--- Entries provided ---

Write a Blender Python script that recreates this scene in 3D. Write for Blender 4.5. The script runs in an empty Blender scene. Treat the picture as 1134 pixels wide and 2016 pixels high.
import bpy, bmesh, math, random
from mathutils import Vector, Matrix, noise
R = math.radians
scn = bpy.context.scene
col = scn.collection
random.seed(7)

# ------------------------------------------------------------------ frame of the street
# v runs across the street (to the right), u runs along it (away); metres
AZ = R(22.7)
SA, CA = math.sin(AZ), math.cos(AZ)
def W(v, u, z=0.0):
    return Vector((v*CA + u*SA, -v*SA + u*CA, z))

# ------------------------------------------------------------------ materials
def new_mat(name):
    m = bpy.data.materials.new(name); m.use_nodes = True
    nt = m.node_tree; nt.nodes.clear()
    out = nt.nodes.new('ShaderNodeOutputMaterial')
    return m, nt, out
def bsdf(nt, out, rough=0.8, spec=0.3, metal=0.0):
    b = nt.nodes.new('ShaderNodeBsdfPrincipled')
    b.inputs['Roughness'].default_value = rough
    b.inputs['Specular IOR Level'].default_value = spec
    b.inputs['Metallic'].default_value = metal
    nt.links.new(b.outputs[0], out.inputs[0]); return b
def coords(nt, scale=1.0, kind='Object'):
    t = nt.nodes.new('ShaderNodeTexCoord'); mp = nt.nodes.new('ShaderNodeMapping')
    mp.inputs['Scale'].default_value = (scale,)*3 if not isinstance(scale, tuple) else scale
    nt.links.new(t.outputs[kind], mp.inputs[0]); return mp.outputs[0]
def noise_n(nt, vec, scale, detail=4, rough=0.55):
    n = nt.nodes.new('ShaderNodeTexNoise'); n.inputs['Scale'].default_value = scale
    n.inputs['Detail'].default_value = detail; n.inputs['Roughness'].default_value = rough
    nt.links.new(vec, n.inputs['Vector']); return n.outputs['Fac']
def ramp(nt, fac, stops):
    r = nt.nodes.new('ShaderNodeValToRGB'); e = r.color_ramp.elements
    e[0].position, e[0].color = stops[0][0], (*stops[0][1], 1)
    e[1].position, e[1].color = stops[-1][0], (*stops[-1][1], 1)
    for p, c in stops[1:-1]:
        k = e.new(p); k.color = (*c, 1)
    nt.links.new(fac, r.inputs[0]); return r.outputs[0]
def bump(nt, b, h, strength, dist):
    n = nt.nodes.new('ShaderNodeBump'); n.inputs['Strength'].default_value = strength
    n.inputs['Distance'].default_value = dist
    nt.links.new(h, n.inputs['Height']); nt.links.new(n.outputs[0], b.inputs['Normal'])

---
--- Entries provided ---

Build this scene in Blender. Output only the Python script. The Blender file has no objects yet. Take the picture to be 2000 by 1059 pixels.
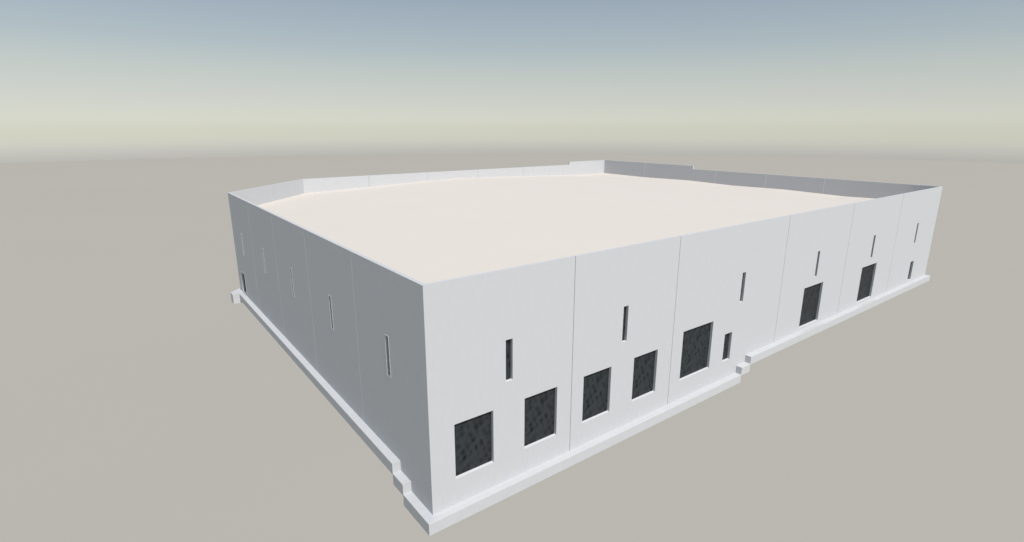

---
--- Entries provided ---

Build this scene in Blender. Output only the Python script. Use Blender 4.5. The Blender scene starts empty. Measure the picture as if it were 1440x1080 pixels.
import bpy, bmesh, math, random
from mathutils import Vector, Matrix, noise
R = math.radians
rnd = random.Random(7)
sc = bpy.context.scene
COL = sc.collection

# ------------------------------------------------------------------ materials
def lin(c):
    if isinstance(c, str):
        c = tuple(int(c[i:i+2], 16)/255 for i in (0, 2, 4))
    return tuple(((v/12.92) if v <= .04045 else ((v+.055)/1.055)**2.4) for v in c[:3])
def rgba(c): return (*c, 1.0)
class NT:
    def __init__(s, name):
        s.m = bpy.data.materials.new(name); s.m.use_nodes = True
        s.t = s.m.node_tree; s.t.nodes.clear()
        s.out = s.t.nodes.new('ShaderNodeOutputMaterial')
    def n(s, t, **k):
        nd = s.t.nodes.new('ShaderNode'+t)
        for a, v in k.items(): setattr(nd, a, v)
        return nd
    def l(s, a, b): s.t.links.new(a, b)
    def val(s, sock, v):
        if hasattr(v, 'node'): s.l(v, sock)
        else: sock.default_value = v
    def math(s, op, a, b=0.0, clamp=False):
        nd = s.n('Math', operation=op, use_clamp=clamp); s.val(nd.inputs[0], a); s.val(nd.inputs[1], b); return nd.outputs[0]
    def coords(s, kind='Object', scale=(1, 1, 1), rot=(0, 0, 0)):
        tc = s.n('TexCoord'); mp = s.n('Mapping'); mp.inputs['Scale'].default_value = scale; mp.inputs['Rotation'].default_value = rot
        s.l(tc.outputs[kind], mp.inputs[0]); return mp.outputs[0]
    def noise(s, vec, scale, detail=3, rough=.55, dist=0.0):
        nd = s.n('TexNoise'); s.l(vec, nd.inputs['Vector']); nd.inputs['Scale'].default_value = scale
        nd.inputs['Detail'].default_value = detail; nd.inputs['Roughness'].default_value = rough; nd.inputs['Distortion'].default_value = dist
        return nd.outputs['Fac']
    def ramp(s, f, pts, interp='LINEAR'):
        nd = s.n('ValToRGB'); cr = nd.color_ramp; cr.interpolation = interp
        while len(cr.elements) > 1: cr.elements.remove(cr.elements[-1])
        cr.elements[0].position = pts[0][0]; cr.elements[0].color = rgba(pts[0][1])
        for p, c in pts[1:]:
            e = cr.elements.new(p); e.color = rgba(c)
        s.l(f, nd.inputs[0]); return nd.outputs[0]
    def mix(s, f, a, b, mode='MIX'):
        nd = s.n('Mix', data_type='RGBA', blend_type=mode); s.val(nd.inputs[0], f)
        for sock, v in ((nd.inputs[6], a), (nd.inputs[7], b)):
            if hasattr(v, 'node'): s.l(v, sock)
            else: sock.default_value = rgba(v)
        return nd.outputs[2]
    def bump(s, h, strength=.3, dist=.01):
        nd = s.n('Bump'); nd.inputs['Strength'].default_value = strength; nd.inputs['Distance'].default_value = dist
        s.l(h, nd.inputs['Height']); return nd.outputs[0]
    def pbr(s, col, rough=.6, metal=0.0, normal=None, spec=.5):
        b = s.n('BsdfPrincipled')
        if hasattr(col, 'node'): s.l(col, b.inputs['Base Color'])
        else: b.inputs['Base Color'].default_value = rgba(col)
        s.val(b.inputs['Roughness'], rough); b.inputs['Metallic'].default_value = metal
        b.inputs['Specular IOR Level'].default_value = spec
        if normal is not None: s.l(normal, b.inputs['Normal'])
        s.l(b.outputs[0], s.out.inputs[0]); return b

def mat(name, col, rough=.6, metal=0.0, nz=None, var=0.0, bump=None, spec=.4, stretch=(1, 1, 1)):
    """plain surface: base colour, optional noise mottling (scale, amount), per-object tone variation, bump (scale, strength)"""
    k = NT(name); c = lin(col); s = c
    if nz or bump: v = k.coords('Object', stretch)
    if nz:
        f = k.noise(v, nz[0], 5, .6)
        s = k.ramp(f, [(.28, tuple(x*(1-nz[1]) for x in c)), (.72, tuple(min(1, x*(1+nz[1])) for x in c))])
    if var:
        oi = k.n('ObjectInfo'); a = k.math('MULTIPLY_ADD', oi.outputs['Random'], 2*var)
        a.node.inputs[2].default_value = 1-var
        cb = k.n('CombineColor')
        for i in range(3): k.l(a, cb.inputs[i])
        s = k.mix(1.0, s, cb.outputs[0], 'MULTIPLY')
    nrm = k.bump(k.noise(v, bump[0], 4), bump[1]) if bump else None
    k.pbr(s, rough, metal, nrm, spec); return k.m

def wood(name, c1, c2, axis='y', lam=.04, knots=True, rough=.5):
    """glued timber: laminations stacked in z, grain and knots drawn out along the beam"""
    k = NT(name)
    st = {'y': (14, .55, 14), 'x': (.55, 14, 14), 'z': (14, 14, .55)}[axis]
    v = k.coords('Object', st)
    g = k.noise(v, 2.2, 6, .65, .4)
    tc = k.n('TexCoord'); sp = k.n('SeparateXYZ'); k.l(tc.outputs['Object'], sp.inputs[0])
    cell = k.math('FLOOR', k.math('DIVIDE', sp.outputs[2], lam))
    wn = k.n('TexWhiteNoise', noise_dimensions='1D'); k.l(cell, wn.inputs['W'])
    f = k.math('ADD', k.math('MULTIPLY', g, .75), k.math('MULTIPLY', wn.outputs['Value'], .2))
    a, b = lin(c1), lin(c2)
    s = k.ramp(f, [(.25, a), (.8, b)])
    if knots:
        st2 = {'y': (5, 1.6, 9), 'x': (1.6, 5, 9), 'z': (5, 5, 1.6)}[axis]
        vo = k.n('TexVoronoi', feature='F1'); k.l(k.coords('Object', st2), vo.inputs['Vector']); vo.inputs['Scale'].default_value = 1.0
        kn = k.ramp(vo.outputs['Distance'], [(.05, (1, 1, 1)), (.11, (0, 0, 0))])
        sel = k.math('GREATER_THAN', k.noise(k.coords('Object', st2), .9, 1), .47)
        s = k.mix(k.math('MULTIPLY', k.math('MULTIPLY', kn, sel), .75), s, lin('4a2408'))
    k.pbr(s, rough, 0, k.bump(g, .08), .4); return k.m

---

**Aim**: Begin at the line containing "Build this scene in Blender. Output only the Python script. Use", end at the line containing "COL = sc.collection", and reproduce every line in that range exactly, both ends included.

**Answer to this task**:
Build this scene in Blender. Output only the Python script. Use Blender 4.5. The Blender scene starts empty. Measure the picture as if it were 1440x1080 pixels.
import bpy, bmesh, math, random
from mathutils import Vector, Matrix, noise
R = math.radians
rnd = random.Random(7)
sc = bpy.context.scene
COL = sc.collection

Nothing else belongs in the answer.